Amira Hass explains horrifying implications of the amendments to Israeli military order 1651

There is a lot that happened that is not public in the negotiations to free IDF soldier Gilad Shalit [seized near Gaza in June 2006], in exchange for the release of some 1,000 Palestinian prisoners [in 2 lots].

And there is a lot that was not publicly reported, or well-explained.

Amira Hass wrote in Haaretz today that some of it amounts to “another act of sabotage and erosion of principles of fair process by military law”.

Her article, posted here, and entitled “Guilty until Proven Innocent”, focuses on rearrests, by the IDF and by the Shin Bet security agency, of some of the Palestinian prisoners released in the exchange for Shalit, who was allowed to go out from Gaza in October 2011. The re-arrests are justified by claims that the Palestinian ex-prisoners had violated the conditions of their release — conditions that are either unclear or possibly secret. The evidence that these ex-prisoners had violated these secret conditions is also secret.  She explained:
“The military legislators took a page from civil law, borrowing the damaging clauses concerning releasing prisoners with suspended sentences. At the same time, they ignored the balances in civilian law. They copied from the tradition of administrative detention (imprisonment without trial), and more than anything else, were inspired by the rage of political and defense officials, who believed Hamas managed to twist their arm. Thus, in 2009, two changes were made to the security decree clauses 184 and 186, and decree 1651, which deals with reprieves.

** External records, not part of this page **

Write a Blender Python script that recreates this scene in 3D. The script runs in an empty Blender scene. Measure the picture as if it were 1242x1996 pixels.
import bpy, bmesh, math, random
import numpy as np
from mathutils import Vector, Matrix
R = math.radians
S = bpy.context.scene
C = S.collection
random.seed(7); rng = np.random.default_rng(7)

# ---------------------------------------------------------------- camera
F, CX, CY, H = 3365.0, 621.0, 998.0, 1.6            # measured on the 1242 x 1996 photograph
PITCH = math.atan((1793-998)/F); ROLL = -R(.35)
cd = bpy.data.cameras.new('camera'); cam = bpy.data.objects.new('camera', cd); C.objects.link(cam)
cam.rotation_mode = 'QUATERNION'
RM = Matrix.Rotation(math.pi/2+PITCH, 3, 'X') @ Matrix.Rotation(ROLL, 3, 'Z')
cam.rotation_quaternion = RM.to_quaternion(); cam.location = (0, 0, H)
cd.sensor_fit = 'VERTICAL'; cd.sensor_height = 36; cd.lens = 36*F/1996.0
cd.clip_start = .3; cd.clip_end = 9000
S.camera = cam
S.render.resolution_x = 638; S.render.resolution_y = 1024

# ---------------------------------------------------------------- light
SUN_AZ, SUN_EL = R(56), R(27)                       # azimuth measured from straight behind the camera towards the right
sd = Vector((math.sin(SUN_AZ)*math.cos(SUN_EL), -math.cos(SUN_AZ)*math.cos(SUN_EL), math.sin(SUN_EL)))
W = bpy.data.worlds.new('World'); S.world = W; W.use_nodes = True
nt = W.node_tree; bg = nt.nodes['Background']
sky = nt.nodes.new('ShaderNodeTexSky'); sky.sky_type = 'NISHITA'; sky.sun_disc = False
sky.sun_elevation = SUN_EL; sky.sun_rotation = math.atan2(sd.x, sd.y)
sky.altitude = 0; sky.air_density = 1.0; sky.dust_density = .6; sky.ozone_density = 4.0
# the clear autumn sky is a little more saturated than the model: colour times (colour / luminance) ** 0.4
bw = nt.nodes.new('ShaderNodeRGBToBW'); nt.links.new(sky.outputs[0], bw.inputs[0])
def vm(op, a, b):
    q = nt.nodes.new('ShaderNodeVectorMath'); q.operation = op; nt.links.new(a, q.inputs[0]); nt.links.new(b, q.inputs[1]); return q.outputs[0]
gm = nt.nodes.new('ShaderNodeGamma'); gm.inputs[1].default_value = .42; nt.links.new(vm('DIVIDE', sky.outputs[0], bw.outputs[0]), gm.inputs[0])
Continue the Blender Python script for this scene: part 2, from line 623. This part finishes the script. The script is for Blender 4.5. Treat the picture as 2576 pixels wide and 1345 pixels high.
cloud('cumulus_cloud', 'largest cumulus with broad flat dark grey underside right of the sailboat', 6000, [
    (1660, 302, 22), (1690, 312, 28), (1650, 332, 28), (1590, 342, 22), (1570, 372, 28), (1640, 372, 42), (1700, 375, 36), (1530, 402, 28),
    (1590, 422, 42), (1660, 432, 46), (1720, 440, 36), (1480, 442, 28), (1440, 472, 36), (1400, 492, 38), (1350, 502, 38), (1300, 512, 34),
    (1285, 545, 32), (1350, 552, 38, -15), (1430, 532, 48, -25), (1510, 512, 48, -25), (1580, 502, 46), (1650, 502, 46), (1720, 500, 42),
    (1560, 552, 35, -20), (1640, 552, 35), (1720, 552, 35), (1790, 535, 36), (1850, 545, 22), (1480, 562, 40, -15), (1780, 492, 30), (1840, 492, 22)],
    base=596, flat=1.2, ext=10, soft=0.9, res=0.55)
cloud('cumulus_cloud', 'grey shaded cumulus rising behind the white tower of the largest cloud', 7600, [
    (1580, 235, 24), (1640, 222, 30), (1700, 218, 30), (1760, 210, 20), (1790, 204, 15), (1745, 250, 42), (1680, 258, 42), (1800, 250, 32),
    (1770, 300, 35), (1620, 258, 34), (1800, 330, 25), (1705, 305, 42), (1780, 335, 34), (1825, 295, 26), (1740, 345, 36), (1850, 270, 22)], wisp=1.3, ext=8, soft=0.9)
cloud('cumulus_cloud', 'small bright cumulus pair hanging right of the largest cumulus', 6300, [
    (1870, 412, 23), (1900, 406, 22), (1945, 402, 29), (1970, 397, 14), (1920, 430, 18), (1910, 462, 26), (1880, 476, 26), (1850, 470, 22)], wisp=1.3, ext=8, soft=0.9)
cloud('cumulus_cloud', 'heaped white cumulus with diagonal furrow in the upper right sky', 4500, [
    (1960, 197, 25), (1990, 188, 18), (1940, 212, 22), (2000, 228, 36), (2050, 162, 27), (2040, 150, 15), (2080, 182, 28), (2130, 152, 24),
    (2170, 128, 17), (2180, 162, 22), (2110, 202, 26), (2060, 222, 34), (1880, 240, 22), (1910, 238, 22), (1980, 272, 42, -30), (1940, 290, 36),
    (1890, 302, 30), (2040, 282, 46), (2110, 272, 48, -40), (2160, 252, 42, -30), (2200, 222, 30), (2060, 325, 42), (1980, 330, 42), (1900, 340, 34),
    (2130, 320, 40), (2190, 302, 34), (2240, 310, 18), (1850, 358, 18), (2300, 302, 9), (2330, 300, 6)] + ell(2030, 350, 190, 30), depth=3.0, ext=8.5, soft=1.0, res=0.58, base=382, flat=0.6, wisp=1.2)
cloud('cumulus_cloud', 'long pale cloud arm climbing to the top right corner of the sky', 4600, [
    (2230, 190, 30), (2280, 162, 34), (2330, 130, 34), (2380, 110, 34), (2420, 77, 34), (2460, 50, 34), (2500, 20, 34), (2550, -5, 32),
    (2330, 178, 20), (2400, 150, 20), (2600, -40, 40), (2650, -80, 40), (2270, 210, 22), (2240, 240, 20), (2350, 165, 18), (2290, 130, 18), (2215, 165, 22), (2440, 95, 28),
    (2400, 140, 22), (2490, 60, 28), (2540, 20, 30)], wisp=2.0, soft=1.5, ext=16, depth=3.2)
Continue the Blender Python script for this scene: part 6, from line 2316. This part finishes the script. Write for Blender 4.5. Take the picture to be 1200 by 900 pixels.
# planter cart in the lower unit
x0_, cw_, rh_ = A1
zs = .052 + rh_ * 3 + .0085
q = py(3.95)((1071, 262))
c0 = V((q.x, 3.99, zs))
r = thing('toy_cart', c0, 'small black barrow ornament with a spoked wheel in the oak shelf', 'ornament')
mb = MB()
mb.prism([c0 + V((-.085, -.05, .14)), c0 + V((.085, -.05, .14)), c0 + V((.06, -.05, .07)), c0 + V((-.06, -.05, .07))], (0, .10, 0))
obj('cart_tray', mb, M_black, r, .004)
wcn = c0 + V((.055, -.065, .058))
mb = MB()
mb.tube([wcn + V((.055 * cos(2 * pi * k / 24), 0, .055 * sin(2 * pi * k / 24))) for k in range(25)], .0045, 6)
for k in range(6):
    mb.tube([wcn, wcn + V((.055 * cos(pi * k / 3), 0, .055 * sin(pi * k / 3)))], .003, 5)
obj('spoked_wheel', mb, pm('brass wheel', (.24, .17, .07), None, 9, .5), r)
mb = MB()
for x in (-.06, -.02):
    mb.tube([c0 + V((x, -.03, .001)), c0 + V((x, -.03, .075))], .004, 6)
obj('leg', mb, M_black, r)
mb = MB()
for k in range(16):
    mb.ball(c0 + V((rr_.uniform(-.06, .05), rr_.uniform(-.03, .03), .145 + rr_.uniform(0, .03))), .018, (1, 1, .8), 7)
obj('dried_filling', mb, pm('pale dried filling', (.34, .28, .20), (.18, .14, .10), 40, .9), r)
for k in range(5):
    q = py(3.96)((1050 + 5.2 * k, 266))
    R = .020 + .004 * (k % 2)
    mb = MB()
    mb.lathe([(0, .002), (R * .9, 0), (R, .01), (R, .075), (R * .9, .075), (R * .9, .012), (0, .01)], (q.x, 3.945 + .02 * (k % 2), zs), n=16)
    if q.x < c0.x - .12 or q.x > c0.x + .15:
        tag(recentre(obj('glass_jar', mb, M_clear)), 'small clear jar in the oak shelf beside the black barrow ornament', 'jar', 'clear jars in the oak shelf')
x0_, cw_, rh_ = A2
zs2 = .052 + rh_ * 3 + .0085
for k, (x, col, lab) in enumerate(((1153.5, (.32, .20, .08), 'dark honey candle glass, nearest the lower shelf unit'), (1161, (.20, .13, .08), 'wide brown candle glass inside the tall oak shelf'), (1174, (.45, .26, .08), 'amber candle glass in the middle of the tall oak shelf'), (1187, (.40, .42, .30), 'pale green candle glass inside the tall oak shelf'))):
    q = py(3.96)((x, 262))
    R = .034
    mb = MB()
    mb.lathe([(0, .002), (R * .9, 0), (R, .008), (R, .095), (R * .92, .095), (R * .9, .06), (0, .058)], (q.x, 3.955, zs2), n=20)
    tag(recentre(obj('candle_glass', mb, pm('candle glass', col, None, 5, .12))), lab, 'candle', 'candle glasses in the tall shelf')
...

And this is how we have a military release committee, consisting exclusively of officials from the same apparatus that convicted the prisoner in the first place (and does not include social workers or education officials, as its civilian counterpart does.) In fact, the military law allows the arrest of a person until a military release committee decides if an offense has been committed (a civilian committee has no authority to arrest people), with automatic punishment and no need for a conviction.

The IDF and Shin Bet can hide behind ‘confidential evidence’, just as in administrative detention, but without the judicial review every several months, and we also have the committee’s lack of power of discretion: The committee, according to new changes in the decree and in contrast to a civilian committee, must return the released prisoner to jail for the entire term.

And even if a new indictment is submitted, based on new evidence; and even if the offense is not considered serious by the occupying power’s laws, who tend to see every Palestinian as guilty unless proved otherwise, and create offenses from seemingly daily actions such as talking to someone in the grocery store or participating in a demonstration; if convicted, the released prisoner will be sent back to prison, possibly for decades”.

This is more than chilling.

Hass added:

“It would be naive to believe that the callous arbitrariness, opposed to all principles of fair process, does not also pollute civilian law. The fact that these changes were conceived of and introduced while the negotiations for Shalit’s release were underway proves the IDF and Shin Bet were already prepping a trap door, a way to get the prisoners back into prison, especially those who had been sentenced to longer terms but were not deported abroad or to the Gaza Strip.

This is much more than a legal matter. In fact, between the lines, the High Court will debate [today, during an appeal by one of these re-arrested ex-prisoners] a belligerent Israeli culture of vengeance, and its destructive influence on the relations between the two peoples living in this land. The Palestinians, in turn, might just take home the message that whether it comes to their national rights or to the release of prisoners, Israel will always find a way to shirk agreements”.

Separately, Haaretz today published an editorial, entitled “Draconian arrests of Palestinians”, posted here, which reinforced Amira Hass’s report:

“Fourteen Palestinians freed in the Gilad Shalit deal were arrested by the IDF and Shin Bet security service. Amira Hass reported on Sunday in Haaretz that five of them might serve from 16 to 28 years in prison due to secret or negligible offenses they are accused of committing after their release. This revolving door system is not only inhuman in itself, it also undermines the agreements Israel signed and will make future deals much harder to achieve.

The arrest of the 14 Palestinians was possible due to the confidential 2009 changes in the military law, ?decree 1651, which were introduced as the negotiations were being held. These changes allow the IDF and Shin Bet to re-arrest any person released before the end of his original term, following offenses that do not involve terrorist actions, such as traffic violations, participating in illegal demonstrations or illegal entry to Israel ? and that based on confidential evidence.

This can lead to imprisonment for decades. The military committee that considers the violation of release conditions is staffed by IDF officers.

Even if the repeat arrests of the 14 are legal, according to military decrees?, they are draconian, and reek of cruelty and abuse. There is no measure of justice or reason in jailing a man for years because he visited an adjacent neighborhood or even assumed political activity”.